2012 Senior Art History Majors
Student Symposium Presentations
Other Projects
- "Perpetuating the
paragone and perfecting nature: Rubens's head of Medusa", Erin Daly
The Head of Medusa is
one of Rubens's most gruesome and violent products. In collaboration with Frans
Snyders, he presents a most impressive Medusa, one that, as Constantijn Huygens
said, is, “...done with such indescribable skill that it delights the viewer
who is overwhelmed with sudden terror by the very richness of the piece, as it
is lively and charming.” In Lisa Rosenthal's Gender, Politics, and Allegory
in the Art of Rubens, she acknowledges the original Latin construction of
Huygens' seemingly off-hand response to Head of Medusa, "viuida
venustaque delectet," which suggests two essential aspects of Medusa's
persona. Viuida means liveliness or spirited and invokes notions of
Medusa's "legendary powers" of regeneration, while the term venus captures
a nuanced sense of both her "charming" and "seductive"
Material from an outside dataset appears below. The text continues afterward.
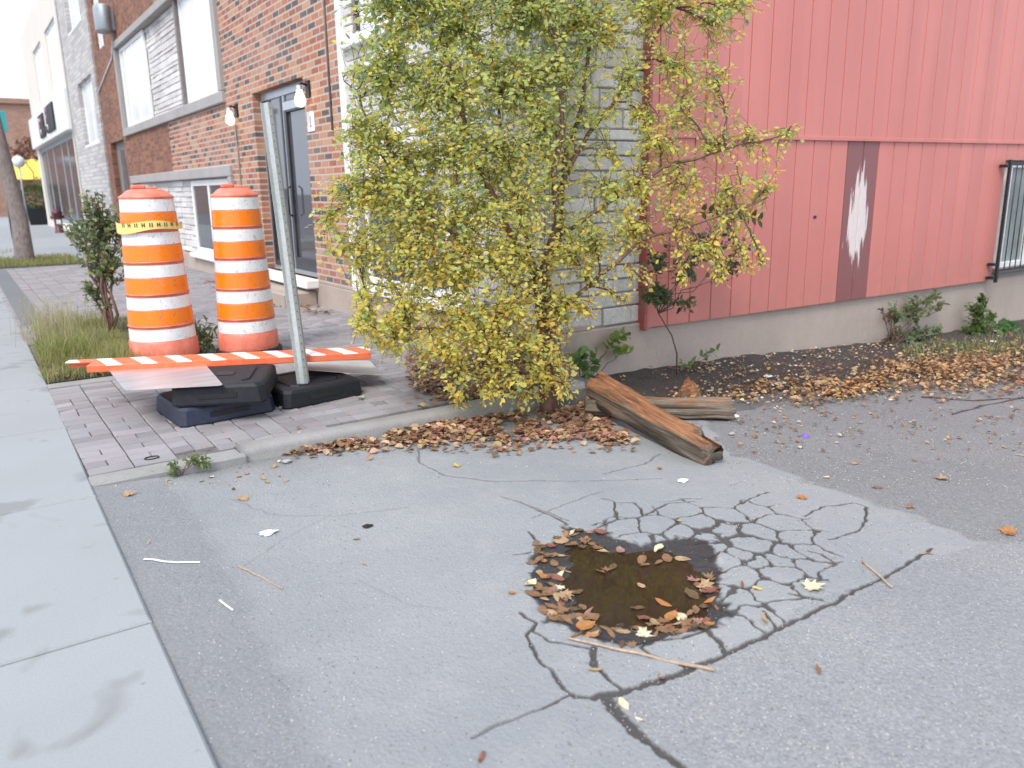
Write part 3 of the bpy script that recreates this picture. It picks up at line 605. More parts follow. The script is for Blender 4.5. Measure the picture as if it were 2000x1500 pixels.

qualities. It is aspects of the creative and feminine which are crucial to
understanding Rubens's domination and use of both.
Critical analyses have been
proposed by Rosenthal, who understands Rubens's role as hero artist triumphant,
wielder of the Medusa, and by Susan Koslow, who responds to misogynistic themes
in the portrait. Yet these are merely elements of a larger narrative structure,
and a link between their scholarship exists in Rubens's employment of his own
theory in relation to Head of Medusa as he engaged in the rhetoric
surrounding the paragone. By analyzing De Imitatione Statuarum and
its reflected principles found in the exterior and interior Rubens's own home,
the relationship between artist and perfection is illustrated. Almost
scientifically, the artist administers selective imitation, therein harnessing
nature and displaying perfection, a concept echoed in Rubens's naturelia and
sculpture gallery. Head of Medusa is the ultimate mimetic tool and
allows Rubens, as hero artist, to cultivate and perfect feminine
"nature" in order to address the paragone.